**GIVEN PROBLEM**
Could you retype the lines below, starting at the line holding "Model this scene" and stopping at the line holding "SC.camera = cam", inclusive? Copy them exactly and drop the images.

**RECORD EXCERPTS**
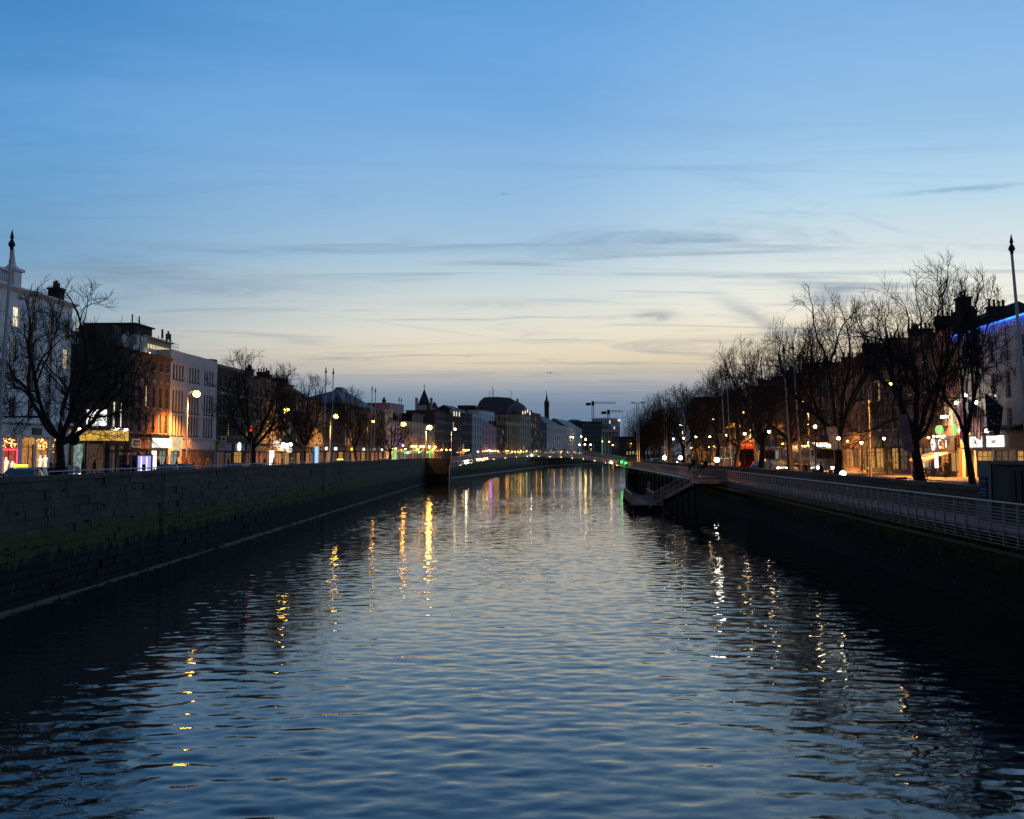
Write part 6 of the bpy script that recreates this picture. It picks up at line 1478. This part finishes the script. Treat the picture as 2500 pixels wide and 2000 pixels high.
...
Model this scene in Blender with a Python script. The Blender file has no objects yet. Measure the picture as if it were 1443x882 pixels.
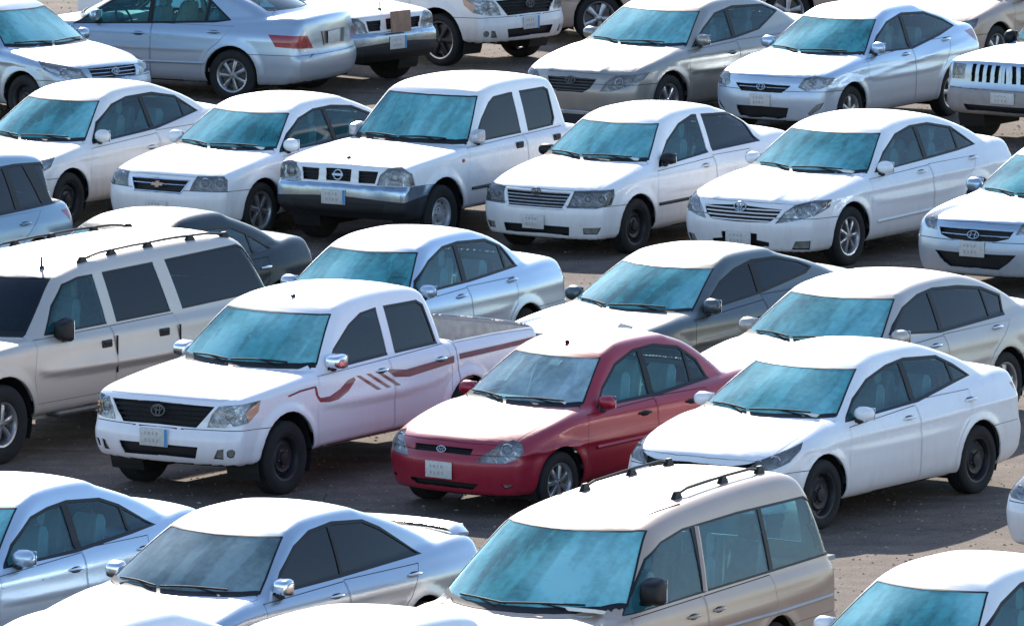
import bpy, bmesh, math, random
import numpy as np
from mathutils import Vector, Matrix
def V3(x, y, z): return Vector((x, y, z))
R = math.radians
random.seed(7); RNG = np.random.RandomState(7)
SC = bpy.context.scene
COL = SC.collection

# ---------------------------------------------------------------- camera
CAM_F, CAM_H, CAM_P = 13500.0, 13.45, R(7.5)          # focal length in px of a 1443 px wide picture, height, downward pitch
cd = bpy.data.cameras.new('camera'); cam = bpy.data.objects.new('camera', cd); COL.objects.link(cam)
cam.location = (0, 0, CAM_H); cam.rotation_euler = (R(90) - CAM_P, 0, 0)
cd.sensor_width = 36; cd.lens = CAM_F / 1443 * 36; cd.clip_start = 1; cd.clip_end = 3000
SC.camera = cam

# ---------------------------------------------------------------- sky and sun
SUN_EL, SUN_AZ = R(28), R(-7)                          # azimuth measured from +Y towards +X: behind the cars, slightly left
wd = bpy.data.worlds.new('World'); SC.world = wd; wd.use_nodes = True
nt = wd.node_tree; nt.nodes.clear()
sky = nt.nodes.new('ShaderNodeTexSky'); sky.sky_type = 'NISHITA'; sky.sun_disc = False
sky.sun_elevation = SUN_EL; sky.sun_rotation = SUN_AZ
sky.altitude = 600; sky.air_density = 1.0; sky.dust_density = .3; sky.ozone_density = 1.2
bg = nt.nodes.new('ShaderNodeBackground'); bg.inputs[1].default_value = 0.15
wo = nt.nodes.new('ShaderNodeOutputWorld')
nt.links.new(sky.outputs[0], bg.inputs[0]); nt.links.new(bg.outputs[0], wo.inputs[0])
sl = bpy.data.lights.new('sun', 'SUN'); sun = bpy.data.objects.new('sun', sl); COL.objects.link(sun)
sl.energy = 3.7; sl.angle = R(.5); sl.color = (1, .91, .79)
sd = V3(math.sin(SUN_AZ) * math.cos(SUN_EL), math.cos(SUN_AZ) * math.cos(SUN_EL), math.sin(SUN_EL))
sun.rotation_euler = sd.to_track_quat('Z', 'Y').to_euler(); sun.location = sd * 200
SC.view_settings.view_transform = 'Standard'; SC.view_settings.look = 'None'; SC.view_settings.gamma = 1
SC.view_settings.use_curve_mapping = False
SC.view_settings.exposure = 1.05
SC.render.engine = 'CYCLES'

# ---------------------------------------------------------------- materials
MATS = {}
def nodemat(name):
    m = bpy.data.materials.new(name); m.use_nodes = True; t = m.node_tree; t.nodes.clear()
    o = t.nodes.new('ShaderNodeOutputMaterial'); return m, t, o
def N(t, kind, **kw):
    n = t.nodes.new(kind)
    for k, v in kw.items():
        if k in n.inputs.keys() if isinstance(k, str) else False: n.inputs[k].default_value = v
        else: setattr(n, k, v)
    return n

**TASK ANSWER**
Model this scene in Blender with a Python script. The Blender file has no objects yet. Measure the picture as if it were 1443x882 pixels.
import bpy, bmesh, math, random
import numpy as np
from mathutils import Vector, Matrix
def V3(x, y, z): return Vector((x, y, z))
R = math.radians
random.seed(7); RNG = np.random.RandomState(7)
SC = bpy.context.scene
COL = SC.collection

# ---------------------------------------------------------------- camera
CAM_F, CAM_H, CAM_P = 13500.0, 13.45, R(7.5)          # focal length in px of a 1443 px wide picture, height, downward pitch
cd = bpy.data.cameras.new('camera'); cam = bpy.data.objects.new('camera', cd); COL.objects.link(cam)
cam.location = (0, 0, CAM_H); cam.rotation_euler = (R(90) - CAM_P, 0, 0)
cd.sensor_width = 36; cd.lens = CAM_F / 1443 * 36; cd.clip_start = 1; cd.clip_end = 3000
SC.camera = cam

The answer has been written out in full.